Exactly repeat the material, dropping every picture from the copy.

**** SUPPLIED DATA

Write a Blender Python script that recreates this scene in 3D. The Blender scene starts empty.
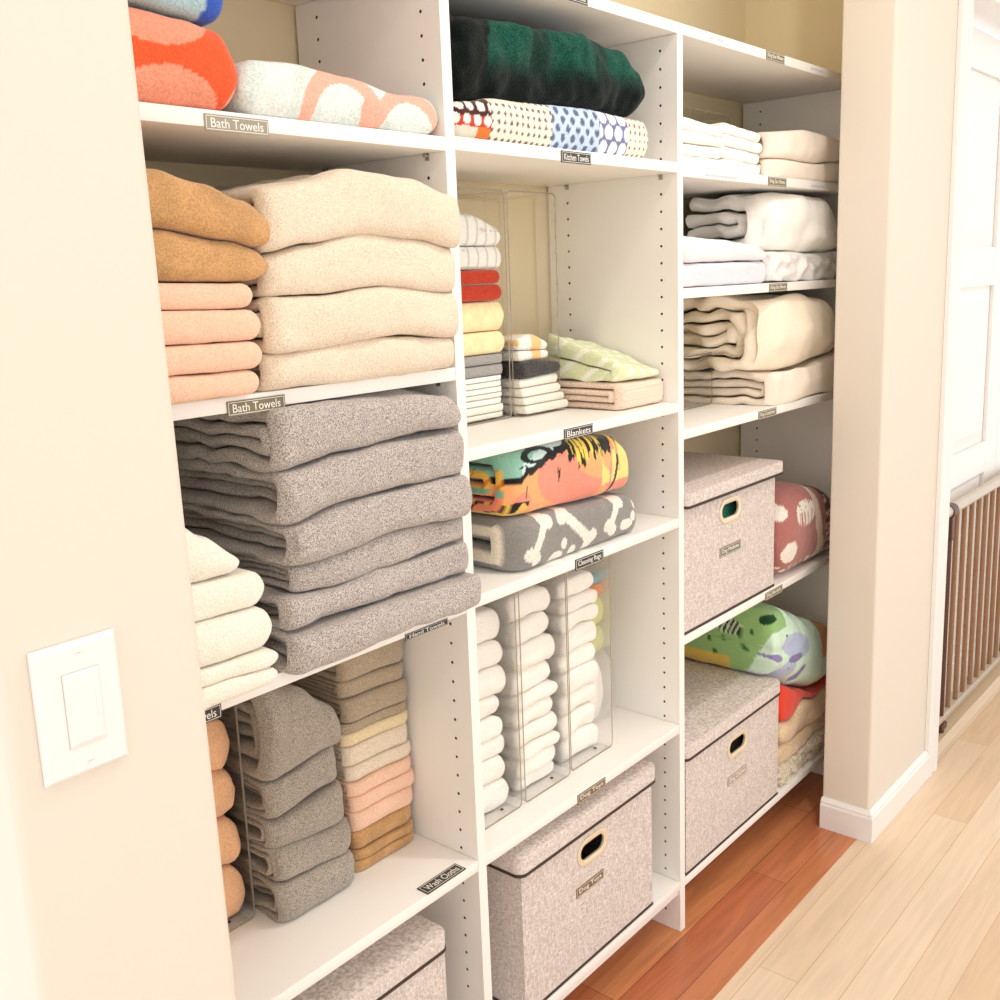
import bpy, bmesh, math, random
from mathutils import Vector, Matrix, noise

random.seed(7)
C = bpy.context.scene.collection
PI = math.pi

# ------------------------------------------------------------------ materials
MATS = {}
def newmat(name):
    m = bpy.data.materials.new(name); m.use_nodes = True
    return m, m.node_tree, m.node_tree.nodes['Principled BSDF']
def lin(c):
    return tuple(((v / 255) / 12.92 if v / 255 <= .04045 else ((v / 255 + .055) / 1.055) ** 2.4) for v in c)
def plain(name, c, rough=.5, metal=0, spec=.5, bump=None):
    if name in MATS: return MATS[name]
    m, nt, b = newmat(name)
    b.inputs['Base Color'].default_value = (*lin(c), 1)
    b.inputs['Roughness'].default_value = rough
    b.inputs['Metallic'].default_value = metal
    b.inputs['Specular IOR Level'].default_value = spec
    if bump:
        tc = nt.nodes.new('ShaderNodeTexCoord'); n = nt.nodes.new('ShaderNodeTexNoise')
        n.inputs['Scale'].default_value = bump[0]; n.inputs['Detail'].default_value = 3
        bp = nt.nodes.new('ShaderNodeBump'); bp.inputs['Strength'].default_value = bump[1]; bp.inputs['Distance'].default_value = bump[2]
        nt.links.new(tc.outputs['Object'], n.inputs['Vector']); nt.links.new(n.outputs['Fac'], bp.inputs['Height'])
        nt.links.new(bp.outputs['Normal'], b.inputs['Normal'])
    MATS[name] = m
    return m
def fabric(name, c, dark=.62, scale=420, stretch=(1, 1, 1), bump=.6, dist=.002, attr=False, mott=.0, contrast=(.36, .62), sheen=.3):
    """woven or looped cloth: pile colour varies thread by thread"""
    if name in MATS: return MATS[name]
    m, nt, b = newmat(name); L = nt.links.new; N = nt.nodes.new
    b.inputs['Roughness'].default_value = .95; b.inputs['Specular IOR Level'].default_value = .1
    b.inputs['Sheen Weight'].default_value = sheen; b.inputs['Sheen Roughness'].default_value = .5
    tc = N('ShaderNodeTexCoord'); mp = N('ShaderNodeMapping'); mp.inputs['Scale'].default_value = stretch
    n = N('ShaderNodeTexNoise'); n.inputs['Scale'].default_value = scale; n.inputs['Detail'].default_value = 2
    rmp = N('ShaderNodeMapRange'); rmp.inputs['From Min'].default_value = contrast[0]; rmp.inputs['From Max'].default_value = contrast[1]
    rmp.inputs['To Min'].default_value = dark; rmp.inputs['To Max'].default_value = 1.04
    L(tc.outputs['Object'], mp.inputs['Vector']); L(mp.outputs['Vector'], n.inputs['Vector']); L(n.outputs['Fac'], rmp.inputs['Value'])
    mul = N('ShaderNodeVectorMath'); mul.operation = 'SCALE'
    if attr:
        at = N('ShaderNodeAttribute'); at.attribute_name = 'pattern'; L(at.outputs['Color'], mul.inputs[0])
    else:
        mul.inputs[0].default_value = lin(c)
    L(rmp.outputs['Result'], mul.inputs['Scale'])
    out = mul.outputs['Vector']
    if mott:
        n2 = N('ShaderNodeTexNoise'); n2.inputs['Scale'].default_value = 22; n2.inputs['Detail'].default_value = 2
        L(tc.outputs['Object'], n2.inputs['Vector'])
        r2 = N('ShaderNodeMapRange'); r2.inputs['From Min'].default_value = .35; r2.inputs['From Max'].default_value = .65
        r2.inputs['To Min'].default_value = 1 - mott; r2.inputs['To Max'].default_value = 1
        L(n2.outputs['Fac'], r2.inputs['Value'])
        m2 = N('ShaderNodeVectorMath'); m2.operation = 'SCALE'; L(out, m2.inputs[0]); L(r2.outputs['Result'], m2.inputs['Scale']); out = m2.outputs['Vector']
    L(out, b.inputs['Base Color'])
    bp = N('ShaderNodeBump'); bp.inputs['Strength'].default_value = bump; bp.inputs['Distance'].default_value = dist
    L(n.outputs['Fac'], bp.inputs['Height']); L(bp.outputs['Normal'], b.inputs['Normal'])
    MATS[name] = m
    return m

white = plain('white_melamine', (249, 245, 239), .45, bump=(9, .05, .002))
hole_m = plain('particle_board_core', (92, 70, 48), .9)
wall_m = plain('cream_wall_paint', (229, 219, 205), .75, bump=(160, .12, .0006))
closet_m = plain('tan_wall_paint', (234, 217, 180), .8, bump=(160, .12, .0006))
ceil_m = plain('ceiling_paint', (250, 246, 238), .8)
trim_m = plain('white_trim_paint', (241, 238, 235), .35)
plate_m = plain('white_plastic', (240, 236, 234), .3)
steel = plain('steel', (190, 185, 178), .3, 1)
dark_trim = plain('dark_brown_piping', (66, 48, 38), .7)
dark_in = plain('dark_inside', (30, 26, 24), .9)
ring_m = plain('cream_metal_ring', (236, 218, 190), .3, .3)
lab_black = plain('black_label', (48, 44, 42), .35)
lab_tan = plain('bronze_label', (120, 92, 66), .35)
lab_olive = plain('olive_label', (122, 112, 84), .35)
lab_glare = plain('black_label_with_glare', (160, 152, 136), .35)  # black plate, glare put into its base colour as grey
ink = plain('white_ink', (250, 246, 236), .5)
faint_ink = plain('faint_grey_ink', (200, 198, 206), .6)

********

#### [RESPONSE BELOW]
Write a Blender Python script that recreates this scene in 3D. The Blender scene starts empty.
import bpy, bmesh, math, random
from mathutils import Vector, Matrix, noise

random.seed(7)
C = bpy.context.scene.collection
PI = math.pi

# ------------------------------------------------------------------ materials
MATS = {}
def newmat(name):
    m = bpy.data.materials.new(name); m.use_nodes = True
    return m, m.node_tree, m.node_tree.nodes['Principled BSDF']
def lin(c):
    return tuple(((v / 255) / 12.92 if v / 255 <= .04045 else ((v / 255 + .055) / 1.055) ** 2.4) for v in c)
def plain(name, c, rough=.5, metal=0, spec=.5, bump=None):
    if name in MATS: return MATS[name]
    m, nt, b = newmat(name)
    b.inputs['Base Color'].default_value = (*lin(c), 1)
    b.inputs['Roughness'].default_value = rough
    b.inputs['Metallic'].default_value = metal
    b.inputs['Specular IOR Level'].default_value = spec
    if bump:
        tc = nt.nodes.new('ShaderNodeTexCoord'); n = nt.nodes.new('ShaderNodeTexNoise')
        n.inputs['Scale'].default_value = bump[0]; n.inputs['Detail'].default_value = 3
        bp = nt.nodes.new('ShaderNodeBump'); bp.inputs['Strength'].default_value = bump[1]; bp.inputs['Distance'].default_value = bump[2]
        nt.links.new(tc.outputs['Object'], n.inputs['Vector']); nt.links.new(n.outputs['Fac'], bp.inputs['Height'])
        nt.links.new(bp.outputs['Normal'], b.inputs['Normal'])
    MATS[name] = m
    return m
def fabric(name, c, dark=.62, scale=420, stretch=(1, 1, 1), bump=.6, dist=.002, attr=False, mott=.0, contrast=(.36, .62), sheen=.3):
    """woven or looped cloth: pile colour varies thread by thread"""
    if name in MATS: return MATS[name]
    m, nt, b = newmat(name); L = nt.links.new; N = nt.nodes.new
    b.inputs['Roughness'].default_value = .95; b.inputs['Specular IOR Level'].default_value = .1
    b.inputs['Sheen Weight'].default_value = sheen; b.inputs['Sheen Roughness'].default_value = .5
    tc = N('ShaderNodeTexCoord'); mp = N('ShaderNodeMapping'); mp.inputs['Scale'].default_value = stretch
    n = N('ShaderNodeTexNoise'); n.inputs['Scale'].default_value = scale; n.inputs['Detail'].default_value = 2
    rmp = N('ShaderNodeMapRange'); rmp.inputs['From Min'].default_value = contrast[0]; rmp.inputs['From Max'].default_value = contrast[1]
    rmp.inputs['To Min'].default_value = dark; rmp.inputs['To Max'].default_value = 1.04
    L(tc.outputs['Object'], mp.inputs['Vector']); L(mp.outputs['Vector'], n.inputs['Vector']); L(n.outputs['Fac'], rmp.inputs['Value'])
    mul = N('ShaderNodeVectorMath'); mul.operation = 'SCALE'
    if attr:
        at = N('ShaderNodeAttribute'); at.attribute_name = 'pattern'; L(at.outputs['Color'], mul.inputs[0])
    else:
        mul.inputs[0].default_value = lin(c)
    L(rmp.outputs['Result'], mul.inputs['Scale'])
    out = mul.outputs['Vector']
    if mott:
        n2 = N('ShaderNodeTexNoise'); n2.inputs['Scale'].default_value = 22; n2.inputs['Detail'].default_value = 2
        L(tc.outputs['Object'], n2.inputs['Vector'])
        r2 = N('ShaderNodeMapRange'); r2.inputs['From Min'].default_value = .35; r2.inputs['From Max'].default_value = .65
        r2.inputs['To Min'].default_value = 1 - mott; r2.inputs['To Max'].default_value = 1
        L(n2.outputs['Fac'], r2.inputs['Value'])
        m2 = N('ShaderNodeVectorMath'); m2.operation = 'SCALE'; L(out, m2.inputs[0]); L(r2.outputs['Result'], m2.inputs['Scale']); out = m2.outputs['Vector']
    L(out, b.inputs['Base Color'])
    bp = N('ShaderNodeBump'); bp.inputs['Strength'].default_value = bump; bp.inputs['Distance'].default_value = dist
    L(n.outputs['Fac'], bp.inputs['Height']); L(bp.outputs['Normal'], b.inputs['Normal'])
    MATS[name] = m
    return m

white = plain('white_melamine', (249, 245, 239), .45, bump=(9, .05, .002))
hole_m = plain('particle_board_core', (92, 70, 48), .9)
wall_m = plain('cream_wall_paint', (229, 219, 205), .75, bump=(160, .12, .0006))
closet_m = plain('tan_wall_paint', (234, 217, 180), .8, bump=(160, .12, .0006))
ceil_m = plain('ceiling_paint', (250, 246, 238), .8)
trim_m = plain('white_trim_paint', (241, 238, 235), .35)
plate_m = plain('white_plastic', (240, 236, 234), .3)
steel = plain('steel', (190, 185, 178), .3, 1)
dark_trim = plain('dark_brown_piping', (66, 48, 38), .7)
dark_in = plain('dark_inside', (30, 26, 24), .9)
ring_m = plain('cream_metal_ring', (236, 218, 190), .3, .3)
lab_black = plain('black_label', (48, 44, 42), .35)
lab_tan = plain('bronze_label', (120, 92, 66), .35)
lab_olive = plain('olive_label', (122, 112, 84), .35)
lab_glare = plain('black_label_with_glare', (160, 152, 136), .35)  # black plate, glare put into its base colour as grey
ink = plain('white_ink', (250, 246, 236), .5)
faint_ink = plain('faint_grey_ink', (200, 198, 206), .6)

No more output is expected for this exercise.